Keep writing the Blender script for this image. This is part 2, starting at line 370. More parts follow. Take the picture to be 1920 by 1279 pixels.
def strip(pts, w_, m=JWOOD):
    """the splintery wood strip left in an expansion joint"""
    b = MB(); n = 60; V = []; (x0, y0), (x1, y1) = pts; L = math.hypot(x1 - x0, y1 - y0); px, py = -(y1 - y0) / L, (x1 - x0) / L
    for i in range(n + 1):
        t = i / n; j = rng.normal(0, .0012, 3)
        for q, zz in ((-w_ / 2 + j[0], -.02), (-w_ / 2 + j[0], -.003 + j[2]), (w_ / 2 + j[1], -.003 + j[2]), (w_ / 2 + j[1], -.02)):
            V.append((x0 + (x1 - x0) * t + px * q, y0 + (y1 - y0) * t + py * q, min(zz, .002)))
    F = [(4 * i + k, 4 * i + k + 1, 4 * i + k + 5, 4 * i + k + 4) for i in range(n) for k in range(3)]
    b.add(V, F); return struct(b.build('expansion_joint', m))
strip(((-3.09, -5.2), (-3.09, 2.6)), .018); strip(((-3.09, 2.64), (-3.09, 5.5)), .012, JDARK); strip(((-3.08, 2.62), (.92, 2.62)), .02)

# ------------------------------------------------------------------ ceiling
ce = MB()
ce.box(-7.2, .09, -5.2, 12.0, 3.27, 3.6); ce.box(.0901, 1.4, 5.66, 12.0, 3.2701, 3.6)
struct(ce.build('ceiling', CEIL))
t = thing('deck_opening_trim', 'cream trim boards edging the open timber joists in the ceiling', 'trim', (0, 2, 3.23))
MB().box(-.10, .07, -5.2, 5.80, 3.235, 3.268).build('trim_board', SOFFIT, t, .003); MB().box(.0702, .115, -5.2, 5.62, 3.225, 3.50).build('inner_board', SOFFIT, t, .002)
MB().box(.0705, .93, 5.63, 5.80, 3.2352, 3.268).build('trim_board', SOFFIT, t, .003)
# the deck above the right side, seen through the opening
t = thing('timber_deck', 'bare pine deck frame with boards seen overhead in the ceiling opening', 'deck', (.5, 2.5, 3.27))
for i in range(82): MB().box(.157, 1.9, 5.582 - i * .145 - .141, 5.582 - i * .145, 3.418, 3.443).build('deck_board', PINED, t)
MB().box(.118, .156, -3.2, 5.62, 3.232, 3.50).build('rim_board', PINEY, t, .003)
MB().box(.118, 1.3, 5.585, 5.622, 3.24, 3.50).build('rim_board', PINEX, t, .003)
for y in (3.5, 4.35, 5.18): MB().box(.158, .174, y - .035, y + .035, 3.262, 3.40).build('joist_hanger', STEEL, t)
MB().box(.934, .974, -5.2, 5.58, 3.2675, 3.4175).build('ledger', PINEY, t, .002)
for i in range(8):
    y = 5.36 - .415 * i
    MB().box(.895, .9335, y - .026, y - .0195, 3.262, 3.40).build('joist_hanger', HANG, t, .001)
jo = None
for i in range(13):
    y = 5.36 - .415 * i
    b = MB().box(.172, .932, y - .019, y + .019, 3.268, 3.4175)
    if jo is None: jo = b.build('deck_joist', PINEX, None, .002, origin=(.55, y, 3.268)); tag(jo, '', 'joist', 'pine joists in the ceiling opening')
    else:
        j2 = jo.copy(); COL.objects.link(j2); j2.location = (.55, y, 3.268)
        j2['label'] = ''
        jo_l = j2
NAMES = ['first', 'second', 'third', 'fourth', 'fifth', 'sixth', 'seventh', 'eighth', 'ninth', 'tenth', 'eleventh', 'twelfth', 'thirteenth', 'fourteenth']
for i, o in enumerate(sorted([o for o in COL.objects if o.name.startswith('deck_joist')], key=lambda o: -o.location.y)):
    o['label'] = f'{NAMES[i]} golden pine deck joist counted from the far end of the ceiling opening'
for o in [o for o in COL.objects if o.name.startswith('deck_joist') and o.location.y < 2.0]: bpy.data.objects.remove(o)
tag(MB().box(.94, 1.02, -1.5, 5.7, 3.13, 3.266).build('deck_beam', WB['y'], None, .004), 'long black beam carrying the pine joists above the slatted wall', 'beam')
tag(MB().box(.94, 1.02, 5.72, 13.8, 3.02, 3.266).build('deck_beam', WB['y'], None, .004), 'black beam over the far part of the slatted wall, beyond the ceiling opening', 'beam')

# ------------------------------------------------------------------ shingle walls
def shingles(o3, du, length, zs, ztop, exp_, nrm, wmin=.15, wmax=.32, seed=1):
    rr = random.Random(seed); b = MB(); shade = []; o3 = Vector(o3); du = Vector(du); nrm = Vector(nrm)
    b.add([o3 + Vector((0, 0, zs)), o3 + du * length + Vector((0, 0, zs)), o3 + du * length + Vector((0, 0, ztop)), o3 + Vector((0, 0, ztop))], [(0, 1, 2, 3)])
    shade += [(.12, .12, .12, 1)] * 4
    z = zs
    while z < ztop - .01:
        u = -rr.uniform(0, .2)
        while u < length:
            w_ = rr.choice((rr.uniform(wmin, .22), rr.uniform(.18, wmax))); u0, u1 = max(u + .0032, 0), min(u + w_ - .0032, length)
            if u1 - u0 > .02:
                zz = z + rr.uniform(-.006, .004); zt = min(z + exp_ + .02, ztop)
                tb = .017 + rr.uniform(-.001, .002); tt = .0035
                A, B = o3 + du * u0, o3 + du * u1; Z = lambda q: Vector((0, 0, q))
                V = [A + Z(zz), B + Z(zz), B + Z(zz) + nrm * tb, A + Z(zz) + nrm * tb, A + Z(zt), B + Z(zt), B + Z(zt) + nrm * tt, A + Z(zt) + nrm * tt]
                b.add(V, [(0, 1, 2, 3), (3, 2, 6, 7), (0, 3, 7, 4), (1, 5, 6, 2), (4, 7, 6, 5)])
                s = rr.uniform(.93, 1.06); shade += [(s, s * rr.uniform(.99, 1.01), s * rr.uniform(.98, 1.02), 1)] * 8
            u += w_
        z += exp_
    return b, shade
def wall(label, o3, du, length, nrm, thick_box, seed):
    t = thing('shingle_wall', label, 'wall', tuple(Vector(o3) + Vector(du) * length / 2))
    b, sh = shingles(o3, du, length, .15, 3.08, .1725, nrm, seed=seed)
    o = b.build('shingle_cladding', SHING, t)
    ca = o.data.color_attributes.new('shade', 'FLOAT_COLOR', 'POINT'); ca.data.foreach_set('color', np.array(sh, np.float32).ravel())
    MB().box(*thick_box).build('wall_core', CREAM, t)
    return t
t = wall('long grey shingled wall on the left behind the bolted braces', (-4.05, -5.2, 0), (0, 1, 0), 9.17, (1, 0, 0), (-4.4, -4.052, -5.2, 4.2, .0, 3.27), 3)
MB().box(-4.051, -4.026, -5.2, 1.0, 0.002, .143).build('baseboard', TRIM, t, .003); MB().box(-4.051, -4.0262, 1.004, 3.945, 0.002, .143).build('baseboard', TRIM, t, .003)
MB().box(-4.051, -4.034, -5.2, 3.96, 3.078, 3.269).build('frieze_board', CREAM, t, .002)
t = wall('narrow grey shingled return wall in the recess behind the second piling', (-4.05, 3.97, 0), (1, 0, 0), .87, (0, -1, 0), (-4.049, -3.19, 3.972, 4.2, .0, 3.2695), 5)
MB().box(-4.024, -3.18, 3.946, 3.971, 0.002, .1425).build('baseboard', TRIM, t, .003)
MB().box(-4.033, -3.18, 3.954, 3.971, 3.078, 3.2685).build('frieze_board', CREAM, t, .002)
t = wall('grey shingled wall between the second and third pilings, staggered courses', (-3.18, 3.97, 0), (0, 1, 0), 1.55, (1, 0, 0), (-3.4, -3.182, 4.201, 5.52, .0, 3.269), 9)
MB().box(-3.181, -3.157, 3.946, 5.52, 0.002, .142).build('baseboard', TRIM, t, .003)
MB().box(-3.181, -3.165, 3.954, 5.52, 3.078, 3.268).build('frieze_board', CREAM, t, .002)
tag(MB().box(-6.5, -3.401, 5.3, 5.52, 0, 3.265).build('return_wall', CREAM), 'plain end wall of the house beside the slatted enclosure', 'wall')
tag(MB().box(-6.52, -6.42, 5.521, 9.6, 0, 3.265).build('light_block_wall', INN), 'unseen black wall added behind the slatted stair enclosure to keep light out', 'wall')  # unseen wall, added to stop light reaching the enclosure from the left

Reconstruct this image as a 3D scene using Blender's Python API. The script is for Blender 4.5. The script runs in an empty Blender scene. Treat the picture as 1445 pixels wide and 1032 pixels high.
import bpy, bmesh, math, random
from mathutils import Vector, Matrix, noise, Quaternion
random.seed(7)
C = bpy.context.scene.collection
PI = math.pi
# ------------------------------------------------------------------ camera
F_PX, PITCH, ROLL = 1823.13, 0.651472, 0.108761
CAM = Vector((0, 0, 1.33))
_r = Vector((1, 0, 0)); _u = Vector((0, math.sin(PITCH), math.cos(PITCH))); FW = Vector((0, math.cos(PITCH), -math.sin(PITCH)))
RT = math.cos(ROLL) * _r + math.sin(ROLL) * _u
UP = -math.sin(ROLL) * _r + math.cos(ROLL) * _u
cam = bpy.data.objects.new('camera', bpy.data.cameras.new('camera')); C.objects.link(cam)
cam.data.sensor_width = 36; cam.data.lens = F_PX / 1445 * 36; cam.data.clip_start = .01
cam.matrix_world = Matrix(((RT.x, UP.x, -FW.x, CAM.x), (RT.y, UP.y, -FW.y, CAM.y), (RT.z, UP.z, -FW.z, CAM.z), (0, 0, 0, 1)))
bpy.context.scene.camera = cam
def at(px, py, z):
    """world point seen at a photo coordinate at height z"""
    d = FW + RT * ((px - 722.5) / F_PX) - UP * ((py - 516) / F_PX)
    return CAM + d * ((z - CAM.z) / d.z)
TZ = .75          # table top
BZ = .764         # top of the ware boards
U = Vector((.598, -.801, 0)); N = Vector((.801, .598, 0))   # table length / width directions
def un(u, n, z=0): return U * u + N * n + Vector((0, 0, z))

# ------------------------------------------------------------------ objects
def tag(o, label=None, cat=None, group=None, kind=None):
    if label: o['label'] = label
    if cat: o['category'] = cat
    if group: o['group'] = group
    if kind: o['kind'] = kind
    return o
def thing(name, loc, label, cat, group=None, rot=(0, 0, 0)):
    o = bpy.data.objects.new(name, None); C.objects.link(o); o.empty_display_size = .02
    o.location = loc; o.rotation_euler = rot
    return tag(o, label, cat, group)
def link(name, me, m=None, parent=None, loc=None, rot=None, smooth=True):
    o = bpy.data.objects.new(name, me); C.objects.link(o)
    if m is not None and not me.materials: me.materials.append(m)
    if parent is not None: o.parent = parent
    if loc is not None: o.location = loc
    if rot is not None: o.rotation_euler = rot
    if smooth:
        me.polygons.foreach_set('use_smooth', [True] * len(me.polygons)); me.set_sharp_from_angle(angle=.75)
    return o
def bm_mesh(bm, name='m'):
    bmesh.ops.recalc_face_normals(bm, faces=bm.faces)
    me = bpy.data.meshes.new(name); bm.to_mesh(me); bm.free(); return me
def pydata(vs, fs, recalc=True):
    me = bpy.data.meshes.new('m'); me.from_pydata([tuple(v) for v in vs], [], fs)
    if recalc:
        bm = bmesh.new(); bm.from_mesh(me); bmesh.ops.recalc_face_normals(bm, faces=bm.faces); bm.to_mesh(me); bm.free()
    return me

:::

PROBLEM -
Count the lines of the data that include the string "image", and give only that number.

REPLY -
2